Şah Veliyullâh Dehlevî: “Bilmiş olun ki, dört mezhebden birisine uymakta büyük yarar vardır; bunu terketmekte ise büyük zarar vardır…”
Her Müslüman bütün dînî konuları âyet ve sünnetten çıkaramaz. Hatta Kitâb ve Sünnetin tamamını okuyup inceleme imkânına sâhib olsa bile, bu konuda ihtisas sâhibi olmadığı için, delilden hüküm çıkaramaz, işte müçtehid olmayanların, bu dört mezhebden birisine uymaları mecbûrîdir. Herhangi bir mezheb imâmının mutlak taklîdi yeterlidir. (Çok aşırı) Mecbûriyet hâsıl olduğu zaman ve yerlerde, telfike düşmemek kaydıyla, yani bir tek konuda birkaç mezhebin kolay tarafını seçmemek şartıyla başka bir mezhebi taklid etmek câizdir.
Şunu da unutmamak gerekir ki, yüce İslâm dînini bir tek mezhebin çerçevesine sıkıştırmak imkânsız olduğu kadar, bu Müslümanlar için büyük bir darlık ve sıkıntı doğurur. Yalnız, sabah Hanefî, akşam Şâfiî olmak da ehl-i sünnetin mezheblerini eğlenceye almak olduğu gibi aslâ doğru bir hareketde değildir.

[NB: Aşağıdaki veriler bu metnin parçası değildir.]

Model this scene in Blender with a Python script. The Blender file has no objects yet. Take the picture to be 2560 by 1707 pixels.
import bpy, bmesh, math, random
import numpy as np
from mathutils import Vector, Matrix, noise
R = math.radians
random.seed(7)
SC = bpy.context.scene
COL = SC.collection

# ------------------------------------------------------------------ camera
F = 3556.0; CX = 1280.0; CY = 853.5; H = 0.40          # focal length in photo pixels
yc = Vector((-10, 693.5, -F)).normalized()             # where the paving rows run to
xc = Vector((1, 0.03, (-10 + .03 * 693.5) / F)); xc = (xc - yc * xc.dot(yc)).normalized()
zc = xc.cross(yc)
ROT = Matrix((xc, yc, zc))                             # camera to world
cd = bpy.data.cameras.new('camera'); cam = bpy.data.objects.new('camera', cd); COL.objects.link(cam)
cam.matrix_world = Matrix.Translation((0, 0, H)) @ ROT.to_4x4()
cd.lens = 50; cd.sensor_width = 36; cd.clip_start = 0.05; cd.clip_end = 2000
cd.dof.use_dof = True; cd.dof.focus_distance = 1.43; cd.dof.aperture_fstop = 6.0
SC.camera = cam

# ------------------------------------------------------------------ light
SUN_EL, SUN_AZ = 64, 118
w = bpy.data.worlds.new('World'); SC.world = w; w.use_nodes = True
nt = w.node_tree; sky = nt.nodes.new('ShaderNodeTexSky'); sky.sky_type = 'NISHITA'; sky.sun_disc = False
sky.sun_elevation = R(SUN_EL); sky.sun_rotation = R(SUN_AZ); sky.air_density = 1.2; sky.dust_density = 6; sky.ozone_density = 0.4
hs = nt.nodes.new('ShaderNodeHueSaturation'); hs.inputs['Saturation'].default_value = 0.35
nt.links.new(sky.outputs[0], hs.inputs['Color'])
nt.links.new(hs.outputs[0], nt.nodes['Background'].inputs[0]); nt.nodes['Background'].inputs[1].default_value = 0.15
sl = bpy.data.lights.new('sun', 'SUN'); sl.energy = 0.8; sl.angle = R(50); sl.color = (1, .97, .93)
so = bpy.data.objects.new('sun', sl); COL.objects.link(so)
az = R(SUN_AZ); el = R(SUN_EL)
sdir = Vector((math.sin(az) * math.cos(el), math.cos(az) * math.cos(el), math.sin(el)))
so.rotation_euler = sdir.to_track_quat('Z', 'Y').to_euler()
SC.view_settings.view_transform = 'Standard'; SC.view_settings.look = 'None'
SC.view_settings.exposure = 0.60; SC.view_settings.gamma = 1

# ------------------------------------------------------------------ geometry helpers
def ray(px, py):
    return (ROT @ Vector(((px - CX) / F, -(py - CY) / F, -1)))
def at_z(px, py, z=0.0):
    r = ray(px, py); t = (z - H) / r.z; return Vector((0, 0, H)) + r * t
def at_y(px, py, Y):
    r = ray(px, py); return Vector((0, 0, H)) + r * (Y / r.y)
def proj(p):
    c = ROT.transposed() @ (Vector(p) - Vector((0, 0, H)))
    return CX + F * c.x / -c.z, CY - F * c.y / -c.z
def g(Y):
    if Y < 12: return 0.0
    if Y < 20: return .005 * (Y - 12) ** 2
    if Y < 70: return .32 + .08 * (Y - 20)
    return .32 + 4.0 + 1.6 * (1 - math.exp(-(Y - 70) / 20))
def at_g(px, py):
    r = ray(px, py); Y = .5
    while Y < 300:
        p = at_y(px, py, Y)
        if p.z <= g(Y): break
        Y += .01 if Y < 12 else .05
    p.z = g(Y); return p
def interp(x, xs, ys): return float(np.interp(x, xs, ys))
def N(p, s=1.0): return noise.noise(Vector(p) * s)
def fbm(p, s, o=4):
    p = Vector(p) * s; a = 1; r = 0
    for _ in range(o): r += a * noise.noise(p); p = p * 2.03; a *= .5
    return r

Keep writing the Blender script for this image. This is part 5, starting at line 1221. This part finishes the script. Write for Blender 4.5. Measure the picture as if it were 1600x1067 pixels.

Müslüman dört mezhebden birisine tâbi olmakla Kitâb ve Sünnetin yolundan çıkmış olmaz. Tam tersine bunlardan birisine uyan tam ma‘nâsıyla Kitâb ve Sünnete uymuş olur. İslâm birliği mes’elesini ileri sürerek mezheblere savaş açmış olanlara deriz ki, mezhebler tefrikaya aslâ sebeb değildir. Aralarındaki ihtilaflar ise fer‘î konularda olmuştur. Mezhebleri birleştirmeye gayret edenlerin çabası ise faydasız ve yararsızdır. Bu, Yüce dîne darbedir. Birleştirmek istedikleri konular belli olmamakla beraber, hangi mezhebi hangi mezhebe uyduracaklar?
İlmî yeteneğe sahib olmadan “Dört mezhebin varlığı ile mevcûd olan genişlik, dar bir çerçeveye sokulmuş olmayacak mı?” gibi sorularla bu alanda boy göstermek insanı gülünç duruma düşürür.